Port moving forward with emergency operations center plans

By Zachary Fitzgerald zfitzgerald@daily-review.com

Port officials took another step Monday towards bringing the $9.3 million government operations and emergency center to a site on La. 182 next to the Morgan City Municipal Auditorium.
The Morgan City Harbor and Terminal District commission approved a resolution authorizing Port Commission President Jerry Gauthier to sign a cooperative endeavor agreement with the city to transfer 75 feet of city property across from the Morgan City Municipal Auditorium for use as the site for the new government operations and emergency center.
In exchange for the use of the property, the port would provide work compensation or payment of the appraised value of the property, which was about $98,000, Port Attorney Gerard Bourgeois said.
The center will allow multiple government agencies to be under the same roof and can serve as an emergency command center during a hurricane, Port Executive Director Raymond “Mac” Wade said in March.
At an April 8 special meeting, the commission approved a contract between the port and architect Carl Blum to design the new government emergency operations center. Also at that meeting, the commission accepted contracts to do preconstruction cost analysis, geotechnical services and agreements to purchase property from private landowners in order to construct the center.
The building will encompass about 33,000 square-feet, Blum said.
The City Council will vote on an ordinance for the cooperative endeavor agreement at the April 22 council meeting.
If everything goes according to schedule, groundbreaking for the center will be in July with the projected completion date in May 2015.
At Monday’s port meeting, Mike Lowe of the U.S. Army Corps of Engineers said the Crewboat Cut dredging contract has been advertised and the contract should be awarded by May 30. The dredging will start in June, Lowe said.
The project is designed to open up the cut in which rocks have already been placed in order to create a self-scouring channel.
The corps also has a contract for dredging in the Morgan City Harbor that will go out to bid in a week, Lowe said. Corps officials are going to see if there is any leftover money to spend on a dredging demonstration in the Atchafalaya River Bar Channel, he said.
The plan is to use any leftover money to dredge the worst spots in the bar channel, and convert a cutter-head dredge to be used as a sidecaster dredge for a demonstration, Jonathan Hird of Moffat & Nichol engineering firm said.
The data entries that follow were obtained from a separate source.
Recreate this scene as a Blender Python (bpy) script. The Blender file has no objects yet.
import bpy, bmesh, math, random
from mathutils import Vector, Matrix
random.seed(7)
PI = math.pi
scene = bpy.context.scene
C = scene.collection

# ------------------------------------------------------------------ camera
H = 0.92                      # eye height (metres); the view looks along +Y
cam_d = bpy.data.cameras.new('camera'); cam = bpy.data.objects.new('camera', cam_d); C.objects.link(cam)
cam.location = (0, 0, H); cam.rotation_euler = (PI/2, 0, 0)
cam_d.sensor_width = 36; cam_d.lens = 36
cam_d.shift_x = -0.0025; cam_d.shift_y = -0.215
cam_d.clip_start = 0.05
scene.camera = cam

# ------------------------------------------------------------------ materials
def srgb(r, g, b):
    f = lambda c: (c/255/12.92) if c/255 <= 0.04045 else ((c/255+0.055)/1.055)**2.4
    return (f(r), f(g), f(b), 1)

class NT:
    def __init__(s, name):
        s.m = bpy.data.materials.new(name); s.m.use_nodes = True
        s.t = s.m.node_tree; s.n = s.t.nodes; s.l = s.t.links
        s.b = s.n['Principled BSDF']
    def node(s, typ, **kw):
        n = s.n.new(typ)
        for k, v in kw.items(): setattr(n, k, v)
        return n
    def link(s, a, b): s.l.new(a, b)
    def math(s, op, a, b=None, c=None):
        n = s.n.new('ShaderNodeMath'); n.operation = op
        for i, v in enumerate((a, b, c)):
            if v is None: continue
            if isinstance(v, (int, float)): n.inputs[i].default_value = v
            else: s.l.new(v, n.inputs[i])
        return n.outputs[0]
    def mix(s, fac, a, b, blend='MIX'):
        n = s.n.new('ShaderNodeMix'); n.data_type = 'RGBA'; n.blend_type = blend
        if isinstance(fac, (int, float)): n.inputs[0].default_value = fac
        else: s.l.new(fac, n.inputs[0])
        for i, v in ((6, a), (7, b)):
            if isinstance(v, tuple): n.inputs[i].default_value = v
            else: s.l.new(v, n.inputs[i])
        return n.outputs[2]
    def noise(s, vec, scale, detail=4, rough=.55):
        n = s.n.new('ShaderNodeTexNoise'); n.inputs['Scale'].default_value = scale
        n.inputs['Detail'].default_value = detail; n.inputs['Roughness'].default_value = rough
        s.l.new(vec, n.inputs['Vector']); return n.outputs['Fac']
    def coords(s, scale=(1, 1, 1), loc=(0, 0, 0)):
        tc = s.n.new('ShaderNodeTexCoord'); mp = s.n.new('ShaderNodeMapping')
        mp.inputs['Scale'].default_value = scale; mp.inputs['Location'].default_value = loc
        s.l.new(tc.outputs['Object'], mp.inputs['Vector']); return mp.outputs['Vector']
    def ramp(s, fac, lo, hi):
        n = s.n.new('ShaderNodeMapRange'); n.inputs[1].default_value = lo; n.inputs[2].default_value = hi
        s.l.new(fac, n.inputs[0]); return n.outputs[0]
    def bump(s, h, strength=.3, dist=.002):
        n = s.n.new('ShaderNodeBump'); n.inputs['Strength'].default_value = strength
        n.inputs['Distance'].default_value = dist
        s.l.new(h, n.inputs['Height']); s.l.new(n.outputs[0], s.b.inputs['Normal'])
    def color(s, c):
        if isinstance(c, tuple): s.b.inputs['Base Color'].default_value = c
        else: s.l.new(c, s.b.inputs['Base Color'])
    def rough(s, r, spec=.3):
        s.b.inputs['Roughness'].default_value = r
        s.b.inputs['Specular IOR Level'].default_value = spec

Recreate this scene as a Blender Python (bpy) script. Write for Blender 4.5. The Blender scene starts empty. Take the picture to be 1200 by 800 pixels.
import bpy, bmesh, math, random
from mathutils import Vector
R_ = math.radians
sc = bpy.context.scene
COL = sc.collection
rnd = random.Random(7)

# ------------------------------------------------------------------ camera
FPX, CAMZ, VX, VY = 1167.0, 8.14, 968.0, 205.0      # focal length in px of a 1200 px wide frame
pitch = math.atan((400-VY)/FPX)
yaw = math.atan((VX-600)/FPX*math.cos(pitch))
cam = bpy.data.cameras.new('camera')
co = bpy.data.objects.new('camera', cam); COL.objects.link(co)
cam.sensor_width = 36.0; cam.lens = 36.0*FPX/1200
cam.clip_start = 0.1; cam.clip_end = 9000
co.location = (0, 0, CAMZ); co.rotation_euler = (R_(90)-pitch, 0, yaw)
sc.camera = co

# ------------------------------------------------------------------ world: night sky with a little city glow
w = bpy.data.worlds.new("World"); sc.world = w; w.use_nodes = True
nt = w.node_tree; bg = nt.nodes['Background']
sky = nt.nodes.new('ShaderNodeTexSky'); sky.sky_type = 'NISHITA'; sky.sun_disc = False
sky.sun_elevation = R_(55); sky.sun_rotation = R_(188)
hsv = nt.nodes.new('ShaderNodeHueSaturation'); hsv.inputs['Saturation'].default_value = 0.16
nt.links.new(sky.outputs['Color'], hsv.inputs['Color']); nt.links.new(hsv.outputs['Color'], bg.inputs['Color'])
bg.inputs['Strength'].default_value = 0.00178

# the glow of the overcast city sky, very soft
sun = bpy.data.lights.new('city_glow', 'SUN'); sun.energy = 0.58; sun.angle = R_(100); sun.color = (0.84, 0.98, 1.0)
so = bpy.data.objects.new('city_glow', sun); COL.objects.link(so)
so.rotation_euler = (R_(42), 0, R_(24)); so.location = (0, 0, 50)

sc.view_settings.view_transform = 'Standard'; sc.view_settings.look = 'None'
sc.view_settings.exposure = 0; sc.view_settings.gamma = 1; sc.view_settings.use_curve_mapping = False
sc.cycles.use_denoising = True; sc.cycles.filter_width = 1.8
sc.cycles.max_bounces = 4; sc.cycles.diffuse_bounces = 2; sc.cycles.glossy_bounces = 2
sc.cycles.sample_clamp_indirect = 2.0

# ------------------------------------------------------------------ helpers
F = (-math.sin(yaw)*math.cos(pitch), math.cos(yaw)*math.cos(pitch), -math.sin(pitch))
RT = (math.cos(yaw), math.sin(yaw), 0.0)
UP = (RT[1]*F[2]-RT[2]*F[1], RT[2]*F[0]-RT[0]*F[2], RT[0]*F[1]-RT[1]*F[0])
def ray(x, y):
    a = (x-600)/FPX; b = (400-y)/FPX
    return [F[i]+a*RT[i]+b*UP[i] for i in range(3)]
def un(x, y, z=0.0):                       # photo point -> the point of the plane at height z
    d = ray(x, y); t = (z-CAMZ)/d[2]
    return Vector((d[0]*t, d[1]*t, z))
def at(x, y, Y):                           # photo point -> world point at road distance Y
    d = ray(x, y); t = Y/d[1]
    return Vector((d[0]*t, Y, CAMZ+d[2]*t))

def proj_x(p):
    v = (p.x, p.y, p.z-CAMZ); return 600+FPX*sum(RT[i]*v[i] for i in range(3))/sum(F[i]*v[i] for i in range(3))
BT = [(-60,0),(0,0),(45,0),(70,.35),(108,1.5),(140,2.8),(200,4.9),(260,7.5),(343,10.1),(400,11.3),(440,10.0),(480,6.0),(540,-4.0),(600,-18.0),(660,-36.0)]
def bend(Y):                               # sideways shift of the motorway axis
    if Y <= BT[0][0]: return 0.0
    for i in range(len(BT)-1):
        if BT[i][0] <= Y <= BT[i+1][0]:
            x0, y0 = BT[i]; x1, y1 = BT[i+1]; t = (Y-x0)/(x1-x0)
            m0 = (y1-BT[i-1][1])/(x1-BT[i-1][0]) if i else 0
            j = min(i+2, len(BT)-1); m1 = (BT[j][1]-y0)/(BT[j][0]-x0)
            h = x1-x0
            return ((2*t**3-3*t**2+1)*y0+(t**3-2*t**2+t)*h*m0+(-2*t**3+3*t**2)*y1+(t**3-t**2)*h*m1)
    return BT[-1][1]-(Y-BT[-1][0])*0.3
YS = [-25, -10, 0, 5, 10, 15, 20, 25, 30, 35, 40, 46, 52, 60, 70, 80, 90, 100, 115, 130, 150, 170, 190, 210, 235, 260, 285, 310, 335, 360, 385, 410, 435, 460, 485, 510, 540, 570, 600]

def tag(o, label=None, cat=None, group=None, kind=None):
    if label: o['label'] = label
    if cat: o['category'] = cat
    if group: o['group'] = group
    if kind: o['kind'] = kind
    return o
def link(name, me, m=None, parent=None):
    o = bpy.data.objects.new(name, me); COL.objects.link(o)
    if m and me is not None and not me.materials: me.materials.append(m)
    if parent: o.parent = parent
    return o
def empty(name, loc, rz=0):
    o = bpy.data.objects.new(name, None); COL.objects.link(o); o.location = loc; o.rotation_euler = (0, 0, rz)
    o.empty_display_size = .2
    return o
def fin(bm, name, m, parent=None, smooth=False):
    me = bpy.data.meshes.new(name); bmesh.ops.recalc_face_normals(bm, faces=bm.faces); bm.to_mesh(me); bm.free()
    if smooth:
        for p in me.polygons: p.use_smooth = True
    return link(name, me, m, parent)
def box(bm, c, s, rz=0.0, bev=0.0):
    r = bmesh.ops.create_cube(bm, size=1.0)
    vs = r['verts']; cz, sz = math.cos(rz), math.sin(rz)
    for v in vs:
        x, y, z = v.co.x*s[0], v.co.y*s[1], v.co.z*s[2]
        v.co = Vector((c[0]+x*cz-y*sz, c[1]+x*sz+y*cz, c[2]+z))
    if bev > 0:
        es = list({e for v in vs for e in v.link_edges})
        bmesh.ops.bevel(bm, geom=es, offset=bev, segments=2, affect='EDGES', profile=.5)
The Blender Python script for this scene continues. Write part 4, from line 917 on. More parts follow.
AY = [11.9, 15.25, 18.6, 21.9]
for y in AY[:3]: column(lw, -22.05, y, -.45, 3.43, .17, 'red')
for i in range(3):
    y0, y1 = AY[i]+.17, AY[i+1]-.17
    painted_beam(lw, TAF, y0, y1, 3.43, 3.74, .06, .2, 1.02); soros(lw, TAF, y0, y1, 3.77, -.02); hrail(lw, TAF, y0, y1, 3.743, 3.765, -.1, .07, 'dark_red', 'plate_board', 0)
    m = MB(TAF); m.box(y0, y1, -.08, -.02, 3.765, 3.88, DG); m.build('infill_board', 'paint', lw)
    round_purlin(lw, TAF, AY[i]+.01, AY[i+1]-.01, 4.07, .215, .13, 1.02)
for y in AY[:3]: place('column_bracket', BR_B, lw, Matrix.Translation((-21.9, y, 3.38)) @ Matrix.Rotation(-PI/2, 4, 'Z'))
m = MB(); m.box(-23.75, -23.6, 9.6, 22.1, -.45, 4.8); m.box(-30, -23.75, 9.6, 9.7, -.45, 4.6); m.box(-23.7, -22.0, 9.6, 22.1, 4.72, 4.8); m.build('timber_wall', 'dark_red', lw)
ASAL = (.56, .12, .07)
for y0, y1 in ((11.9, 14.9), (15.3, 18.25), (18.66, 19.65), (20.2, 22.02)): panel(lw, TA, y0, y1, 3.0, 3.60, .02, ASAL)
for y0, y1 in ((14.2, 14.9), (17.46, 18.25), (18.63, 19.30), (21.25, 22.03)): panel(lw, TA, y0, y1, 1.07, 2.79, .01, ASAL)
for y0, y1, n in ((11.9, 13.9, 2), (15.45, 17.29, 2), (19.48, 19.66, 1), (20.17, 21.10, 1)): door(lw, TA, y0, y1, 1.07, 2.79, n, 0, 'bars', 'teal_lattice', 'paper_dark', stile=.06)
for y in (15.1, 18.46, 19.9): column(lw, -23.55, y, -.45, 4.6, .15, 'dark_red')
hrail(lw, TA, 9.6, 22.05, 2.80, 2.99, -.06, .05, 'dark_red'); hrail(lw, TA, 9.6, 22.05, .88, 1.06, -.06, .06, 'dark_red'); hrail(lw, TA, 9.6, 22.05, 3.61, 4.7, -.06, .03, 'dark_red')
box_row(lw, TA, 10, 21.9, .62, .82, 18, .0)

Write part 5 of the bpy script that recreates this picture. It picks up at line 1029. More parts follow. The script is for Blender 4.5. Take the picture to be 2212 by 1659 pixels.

Sidecaster dredging involves agitating the sediment that builds up in the channel and casting it to the side of the channel while cutter-head dredging entails pulling a blade behind a tugboat to get the sediment in suspension.
Lowe said, “We want to simulate the agitation which is what the whole demonstration is. So in using a cutter-head to do the agitation we’re dropping (sediment) at the edge of the channel, which is what a sidecaster would do.”
Configuring the cutter-head dredge to use as a sidecaster over a short stretch would give engineers of an idea of whether the sidecaster method could suspend the sediment enough to maintain the necessary depth of the channel, Lowe said.
The commission approved applying for a 2014 Transportation Investment Generating Economic Recovery grant to seek funding for extension and rehabilitation of the port’s dock and installation of a box culvert at the drainage ditch on Youngs Road so the port can reach the railroad spur. The board also approved raising 25 percent matching funds for the project if the port is awarded the grant.
The estimated project cost would be $16 million with a $12 million federal request and $4 million local match. Putting up the local share improves the chances to receive the grant, Knobloch said. The port is competing against other ports, state governments and city governments, Knobloch said.
In other business, the commission:
—Approved entering into a contract to use two steel piles to install National Oceanic and Atmospheric Administration Physical Oceanographic Real-Time Systems along the port’s waterways. The contract also included the first year’s maintenance cost of the system.
—Approved spending $10,865 on radar equipment paid for by a grant.